### Set exercise
Beginning with the first line of the data below, extract each line up to and including the one containing "SC.render.resolution_x = 1024;". Copy them exactly and add nothing.

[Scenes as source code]
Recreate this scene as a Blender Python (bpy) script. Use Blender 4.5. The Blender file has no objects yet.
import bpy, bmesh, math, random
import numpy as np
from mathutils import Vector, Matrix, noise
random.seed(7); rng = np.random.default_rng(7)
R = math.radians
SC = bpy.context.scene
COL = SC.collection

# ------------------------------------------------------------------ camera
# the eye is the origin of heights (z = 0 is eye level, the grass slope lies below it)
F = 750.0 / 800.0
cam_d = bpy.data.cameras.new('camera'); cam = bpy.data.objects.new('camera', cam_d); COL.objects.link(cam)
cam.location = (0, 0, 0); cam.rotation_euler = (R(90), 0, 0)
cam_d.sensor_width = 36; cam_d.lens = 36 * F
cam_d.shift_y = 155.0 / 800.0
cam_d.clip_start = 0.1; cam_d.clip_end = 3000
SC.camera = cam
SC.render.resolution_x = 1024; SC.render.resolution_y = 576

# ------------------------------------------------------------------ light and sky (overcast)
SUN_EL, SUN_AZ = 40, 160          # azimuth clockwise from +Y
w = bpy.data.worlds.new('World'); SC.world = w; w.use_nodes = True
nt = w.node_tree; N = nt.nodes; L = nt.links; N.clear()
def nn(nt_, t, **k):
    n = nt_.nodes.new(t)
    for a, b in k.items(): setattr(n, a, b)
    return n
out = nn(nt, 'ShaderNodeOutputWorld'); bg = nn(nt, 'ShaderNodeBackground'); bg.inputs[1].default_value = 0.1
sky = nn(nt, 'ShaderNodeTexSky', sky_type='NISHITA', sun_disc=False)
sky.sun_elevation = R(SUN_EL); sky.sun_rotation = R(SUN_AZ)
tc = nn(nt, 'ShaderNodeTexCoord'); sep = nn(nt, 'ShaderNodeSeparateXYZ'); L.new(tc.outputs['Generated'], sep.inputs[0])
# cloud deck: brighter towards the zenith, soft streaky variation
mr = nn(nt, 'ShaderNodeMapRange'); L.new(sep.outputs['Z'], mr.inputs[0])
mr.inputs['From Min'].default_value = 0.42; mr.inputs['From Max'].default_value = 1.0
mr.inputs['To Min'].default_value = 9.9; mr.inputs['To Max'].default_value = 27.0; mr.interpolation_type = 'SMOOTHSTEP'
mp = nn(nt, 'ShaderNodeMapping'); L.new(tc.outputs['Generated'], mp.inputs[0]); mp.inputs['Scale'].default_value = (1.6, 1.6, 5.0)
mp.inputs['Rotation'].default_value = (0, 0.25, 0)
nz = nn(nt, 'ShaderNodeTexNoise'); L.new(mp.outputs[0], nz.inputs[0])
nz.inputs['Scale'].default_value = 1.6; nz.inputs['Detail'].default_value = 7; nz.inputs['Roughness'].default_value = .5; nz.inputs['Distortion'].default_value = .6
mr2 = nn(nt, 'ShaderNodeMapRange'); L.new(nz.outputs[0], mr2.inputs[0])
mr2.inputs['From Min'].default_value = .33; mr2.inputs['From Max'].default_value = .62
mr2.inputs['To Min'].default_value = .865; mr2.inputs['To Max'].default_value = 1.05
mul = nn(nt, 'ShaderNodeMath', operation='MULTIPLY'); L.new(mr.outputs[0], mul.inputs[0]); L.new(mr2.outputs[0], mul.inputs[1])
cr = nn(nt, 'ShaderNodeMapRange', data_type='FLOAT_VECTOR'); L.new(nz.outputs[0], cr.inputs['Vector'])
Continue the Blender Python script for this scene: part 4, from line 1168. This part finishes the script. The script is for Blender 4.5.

### Result of this exercise
Recreate this scene as a Blender Python (bpy) script. Use Blender 4.5. The Blender file has no objects yet.
import bpy, bmesh, math, random
import numpy as np
from mathutils import Vector, Matrix, noise
random.seed(7); rng = np.random.default_rng(7)
R = math.radians
SC = bpy.context.scene
COL = SC.collection

# ------------------------------------------------------------------ camera
# the eye is the origin of heights (z = 0 is eye level, the grass slope lies below it)
F = 750.0 / 800.0
cam_d = bpy.data.cameras.new('camera'); cam = bpy.data.objects.new('camera', cam_d); COL.objects.link(cam)
cam.location = (0, 0, 0); cam.rotation_euler = (R(90), 0, 0)
cam_d.sensor_width = 36; cam_d.lens = 36 * F
cam_d.shift_y = 155.0 / 800.0
cam_d.clip_start = 0.1; cam_d.clip_end = 3000
SC.camera = cam
SC.render.resolution_x = 1024; SC.render.resolution_y = 576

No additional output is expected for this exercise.